Exercise description:
Draw out every line with the word "scene" from the listing below.

Recorded data:
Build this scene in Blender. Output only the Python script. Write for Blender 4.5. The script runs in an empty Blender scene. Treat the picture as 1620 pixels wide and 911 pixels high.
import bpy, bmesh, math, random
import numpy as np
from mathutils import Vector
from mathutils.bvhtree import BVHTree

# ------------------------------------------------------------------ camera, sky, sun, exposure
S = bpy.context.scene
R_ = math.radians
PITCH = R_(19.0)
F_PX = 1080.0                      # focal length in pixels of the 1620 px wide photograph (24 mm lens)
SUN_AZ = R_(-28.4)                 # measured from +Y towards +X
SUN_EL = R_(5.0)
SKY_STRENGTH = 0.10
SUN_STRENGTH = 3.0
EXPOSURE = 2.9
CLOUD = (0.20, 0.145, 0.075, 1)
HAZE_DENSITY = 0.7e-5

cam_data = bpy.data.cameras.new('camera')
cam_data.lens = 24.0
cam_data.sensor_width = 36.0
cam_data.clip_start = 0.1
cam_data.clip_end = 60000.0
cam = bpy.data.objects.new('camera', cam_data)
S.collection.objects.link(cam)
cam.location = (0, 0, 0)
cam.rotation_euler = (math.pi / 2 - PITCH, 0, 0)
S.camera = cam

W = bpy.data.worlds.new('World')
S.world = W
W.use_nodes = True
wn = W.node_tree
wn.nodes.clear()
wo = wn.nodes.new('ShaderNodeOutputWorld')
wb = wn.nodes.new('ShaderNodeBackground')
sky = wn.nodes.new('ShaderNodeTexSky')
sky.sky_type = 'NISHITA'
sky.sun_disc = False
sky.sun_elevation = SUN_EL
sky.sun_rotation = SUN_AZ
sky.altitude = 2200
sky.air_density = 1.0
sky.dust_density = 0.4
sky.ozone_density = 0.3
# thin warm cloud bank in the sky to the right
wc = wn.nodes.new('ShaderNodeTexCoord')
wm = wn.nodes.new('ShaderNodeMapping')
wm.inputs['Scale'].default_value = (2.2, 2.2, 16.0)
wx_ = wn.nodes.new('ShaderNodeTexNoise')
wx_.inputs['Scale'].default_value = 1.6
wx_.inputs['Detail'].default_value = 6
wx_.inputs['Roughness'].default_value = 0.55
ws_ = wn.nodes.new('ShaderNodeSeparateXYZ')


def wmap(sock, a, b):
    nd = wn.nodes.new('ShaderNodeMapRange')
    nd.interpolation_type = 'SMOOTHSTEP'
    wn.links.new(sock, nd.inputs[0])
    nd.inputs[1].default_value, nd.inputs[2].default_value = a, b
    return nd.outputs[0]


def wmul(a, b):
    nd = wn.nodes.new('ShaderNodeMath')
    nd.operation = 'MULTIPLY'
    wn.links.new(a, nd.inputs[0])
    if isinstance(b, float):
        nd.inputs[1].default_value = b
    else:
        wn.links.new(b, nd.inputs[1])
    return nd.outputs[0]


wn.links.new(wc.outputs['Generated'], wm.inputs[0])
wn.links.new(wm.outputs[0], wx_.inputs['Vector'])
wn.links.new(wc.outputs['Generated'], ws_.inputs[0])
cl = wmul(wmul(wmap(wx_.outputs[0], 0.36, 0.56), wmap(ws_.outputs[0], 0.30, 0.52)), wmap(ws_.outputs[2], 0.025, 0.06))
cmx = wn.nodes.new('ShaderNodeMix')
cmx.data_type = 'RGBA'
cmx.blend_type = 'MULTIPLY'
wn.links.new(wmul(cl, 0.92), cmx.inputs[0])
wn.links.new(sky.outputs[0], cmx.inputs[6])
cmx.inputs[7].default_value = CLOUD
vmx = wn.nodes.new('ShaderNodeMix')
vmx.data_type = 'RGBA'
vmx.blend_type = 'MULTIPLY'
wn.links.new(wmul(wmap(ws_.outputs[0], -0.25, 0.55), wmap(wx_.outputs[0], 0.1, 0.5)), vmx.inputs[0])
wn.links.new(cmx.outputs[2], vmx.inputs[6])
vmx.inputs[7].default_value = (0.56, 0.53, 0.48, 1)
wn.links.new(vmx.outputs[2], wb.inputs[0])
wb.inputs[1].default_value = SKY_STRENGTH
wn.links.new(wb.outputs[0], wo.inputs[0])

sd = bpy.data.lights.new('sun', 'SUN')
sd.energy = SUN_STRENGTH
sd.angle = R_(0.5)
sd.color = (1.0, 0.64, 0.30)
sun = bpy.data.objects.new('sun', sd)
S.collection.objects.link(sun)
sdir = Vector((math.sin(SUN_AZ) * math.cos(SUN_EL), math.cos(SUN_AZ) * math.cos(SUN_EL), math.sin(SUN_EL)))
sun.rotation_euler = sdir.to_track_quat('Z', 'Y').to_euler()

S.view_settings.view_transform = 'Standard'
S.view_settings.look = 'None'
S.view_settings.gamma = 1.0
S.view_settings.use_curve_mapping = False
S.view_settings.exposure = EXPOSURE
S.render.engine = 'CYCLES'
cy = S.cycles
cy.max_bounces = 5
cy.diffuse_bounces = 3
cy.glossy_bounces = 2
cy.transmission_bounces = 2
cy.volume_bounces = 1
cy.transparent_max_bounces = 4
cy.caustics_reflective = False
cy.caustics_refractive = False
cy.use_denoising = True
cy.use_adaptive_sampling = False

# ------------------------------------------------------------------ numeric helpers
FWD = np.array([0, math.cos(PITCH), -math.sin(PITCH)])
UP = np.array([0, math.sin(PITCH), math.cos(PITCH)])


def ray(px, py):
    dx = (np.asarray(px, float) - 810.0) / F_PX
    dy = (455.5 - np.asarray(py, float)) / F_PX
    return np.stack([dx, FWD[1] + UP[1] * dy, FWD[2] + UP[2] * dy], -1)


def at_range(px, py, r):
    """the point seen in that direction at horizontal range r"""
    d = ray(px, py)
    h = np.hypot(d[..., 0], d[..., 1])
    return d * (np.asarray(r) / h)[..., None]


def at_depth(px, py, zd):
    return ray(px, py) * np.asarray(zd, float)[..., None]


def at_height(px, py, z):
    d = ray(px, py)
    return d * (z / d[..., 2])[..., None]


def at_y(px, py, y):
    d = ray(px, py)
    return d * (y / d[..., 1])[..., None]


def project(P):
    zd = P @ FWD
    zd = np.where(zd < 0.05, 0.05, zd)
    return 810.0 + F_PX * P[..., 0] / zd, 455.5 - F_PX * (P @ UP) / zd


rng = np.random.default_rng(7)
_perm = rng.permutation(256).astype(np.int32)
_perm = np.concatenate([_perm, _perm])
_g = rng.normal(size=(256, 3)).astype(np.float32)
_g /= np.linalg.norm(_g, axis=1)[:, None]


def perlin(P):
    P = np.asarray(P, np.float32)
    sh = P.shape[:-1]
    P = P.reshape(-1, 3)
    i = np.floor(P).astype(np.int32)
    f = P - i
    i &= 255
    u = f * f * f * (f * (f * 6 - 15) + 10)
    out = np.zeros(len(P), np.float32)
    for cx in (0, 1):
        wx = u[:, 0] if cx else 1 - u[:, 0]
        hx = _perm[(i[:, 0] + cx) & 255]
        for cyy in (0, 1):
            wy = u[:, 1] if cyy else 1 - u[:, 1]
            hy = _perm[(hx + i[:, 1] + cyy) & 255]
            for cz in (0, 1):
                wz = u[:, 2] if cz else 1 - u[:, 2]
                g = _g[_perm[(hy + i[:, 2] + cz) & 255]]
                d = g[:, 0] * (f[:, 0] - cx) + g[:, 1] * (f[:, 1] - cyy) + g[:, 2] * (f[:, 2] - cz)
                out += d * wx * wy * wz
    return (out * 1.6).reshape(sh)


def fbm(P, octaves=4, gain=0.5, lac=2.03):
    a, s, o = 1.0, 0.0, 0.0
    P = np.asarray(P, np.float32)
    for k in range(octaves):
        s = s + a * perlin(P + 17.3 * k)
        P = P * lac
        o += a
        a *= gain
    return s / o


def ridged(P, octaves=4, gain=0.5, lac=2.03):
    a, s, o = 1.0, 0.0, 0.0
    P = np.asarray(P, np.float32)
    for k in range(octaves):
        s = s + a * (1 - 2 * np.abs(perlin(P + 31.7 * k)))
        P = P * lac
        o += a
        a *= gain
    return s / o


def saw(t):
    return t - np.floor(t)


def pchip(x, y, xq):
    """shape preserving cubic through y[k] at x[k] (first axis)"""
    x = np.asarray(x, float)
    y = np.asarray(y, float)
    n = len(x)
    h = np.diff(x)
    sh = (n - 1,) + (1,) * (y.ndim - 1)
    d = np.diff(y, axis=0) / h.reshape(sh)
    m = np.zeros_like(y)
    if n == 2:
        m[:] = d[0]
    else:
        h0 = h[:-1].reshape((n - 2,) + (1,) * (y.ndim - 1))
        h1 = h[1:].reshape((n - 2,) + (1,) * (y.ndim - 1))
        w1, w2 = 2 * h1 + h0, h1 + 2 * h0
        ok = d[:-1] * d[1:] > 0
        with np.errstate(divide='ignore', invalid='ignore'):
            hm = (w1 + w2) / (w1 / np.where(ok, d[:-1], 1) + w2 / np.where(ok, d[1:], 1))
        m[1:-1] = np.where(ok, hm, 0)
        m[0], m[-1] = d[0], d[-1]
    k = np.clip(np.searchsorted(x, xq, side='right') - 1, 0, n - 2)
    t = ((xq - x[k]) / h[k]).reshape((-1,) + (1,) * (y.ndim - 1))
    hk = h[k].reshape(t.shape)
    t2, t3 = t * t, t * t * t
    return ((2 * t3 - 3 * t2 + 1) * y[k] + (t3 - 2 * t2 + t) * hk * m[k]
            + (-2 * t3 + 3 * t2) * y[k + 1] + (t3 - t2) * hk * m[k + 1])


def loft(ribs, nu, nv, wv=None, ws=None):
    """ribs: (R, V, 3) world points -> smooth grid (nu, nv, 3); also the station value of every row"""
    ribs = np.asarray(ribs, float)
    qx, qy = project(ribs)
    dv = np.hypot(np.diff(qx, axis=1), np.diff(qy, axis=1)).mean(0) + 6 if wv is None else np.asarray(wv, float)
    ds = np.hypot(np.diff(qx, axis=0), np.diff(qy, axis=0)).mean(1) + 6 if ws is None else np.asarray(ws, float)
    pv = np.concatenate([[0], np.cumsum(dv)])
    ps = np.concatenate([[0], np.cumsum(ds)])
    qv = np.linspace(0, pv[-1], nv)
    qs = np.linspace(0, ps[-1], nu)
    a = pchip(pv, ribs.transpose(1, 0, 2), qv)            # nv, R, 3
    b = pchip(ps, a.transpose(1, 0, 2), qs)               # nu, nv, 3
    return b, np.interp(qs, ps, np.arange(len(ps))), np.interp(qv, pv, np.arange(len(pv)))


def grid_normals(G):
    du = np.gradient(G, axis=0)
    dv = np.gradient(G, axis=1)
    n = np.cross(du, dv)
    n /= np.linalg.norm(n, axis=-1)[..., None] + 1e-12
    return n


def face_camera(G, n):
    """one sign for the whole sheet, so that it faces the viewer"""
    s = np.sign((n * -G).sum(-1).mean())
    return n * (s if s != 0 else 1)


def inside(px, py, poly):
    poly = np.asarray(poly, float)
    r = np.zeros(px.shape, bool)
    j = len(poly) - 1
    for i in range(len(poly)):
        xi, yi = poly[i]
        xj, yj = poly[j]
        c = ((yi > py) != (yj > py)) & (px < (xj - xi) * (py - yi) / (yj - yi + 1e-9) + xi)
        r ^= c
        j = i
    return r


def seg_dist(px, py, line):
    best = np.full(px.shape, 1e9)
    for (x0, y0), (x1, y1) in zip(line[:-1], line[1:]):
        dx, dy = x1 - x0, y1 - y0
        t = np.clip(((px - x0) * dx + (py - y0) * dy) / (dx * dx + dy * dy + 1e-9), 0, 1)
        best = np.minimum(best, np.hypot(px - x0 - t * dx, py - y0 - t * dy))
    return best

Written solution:
Build this scene in Blender. Output only the Python script. Write for Blender 4.5. The script runs in an empty Blender scene. Treat the picture as 1620 pixels wide and 911 pixels high.
S = bpy.context.scene